The research indicates that if Donald Trump is elected president and/or Republicans hold control of both houses of Congress, investors who prefer the Republican Party are more likely to see their investments outperform those of investors who prefer to have Democrats in control. On the other hand, if Hillary Clinton wins the presidency and/or Democrats take control of Congress, investors who prefer the Democratic Party will likely do better than those who prefer Republican control.

The researchers looked at statistics from 1991 to 2002, during which Democrats and Republicans each took turns in office. They collected data from the UBS/Gallup Investor Optimism Survey, in which respondents indicate their political affiliation, and from a large discount brokerage house, in which political preference was extrapolated based on ZIP codes and local voting patterns.

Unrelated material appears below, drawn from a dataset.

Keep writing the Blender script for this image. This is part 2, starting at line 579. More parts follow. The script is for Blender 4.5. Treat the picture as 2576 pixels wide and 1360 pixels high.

“We found that when investors’ preferred party was in control, they felt better about the economy and viewed domestic markets as undervalued and more likely to deliver higher returns,” said researcher Alok Kumar, the Gabelli Asset Management Chair and professor of finance at the School. “This drove them to hold more domestic stocks and take more risks. Ultimately, their portfolios performed about 2.7 percent better than those of investors preferring the opposing party,” added Kumar, who conducted the research with Yosef Bonaparte of the University of Colorado at Denver; and Jeremy Page, an assistant professor at Brigham Young University.

In contrast, the study shows that when the preferred party was in the minority, investors perceived greater market uncertainty. As a consequence, they held more familiar, local stocks; picked active mutual funds with high fees; and traded more actively. Perhaps not surprisingly, based on their increased trading frequency, the performance of their portfolios suffered.

The results were the same whether investors were Democrats or Republicans. They were also similar whether investors’ party of choice was only in the White House or had control of both the White House and Congress. The study also found evidence that the effect was stronger among less sophisticated investors.

“The takeaway for those of us investing in the stock market is that share prices of companies held more by investors of one party than another may become misvalued when the opposing party is in power,” said Kumar. “The stocks of these companies will be traded more actively, so prices are likely to be further away from the fundamental. For example, research has shown that Republicans are more likely than Democrats to invest in industry sectors such as tobacco, firearms, defense, logging and mining.”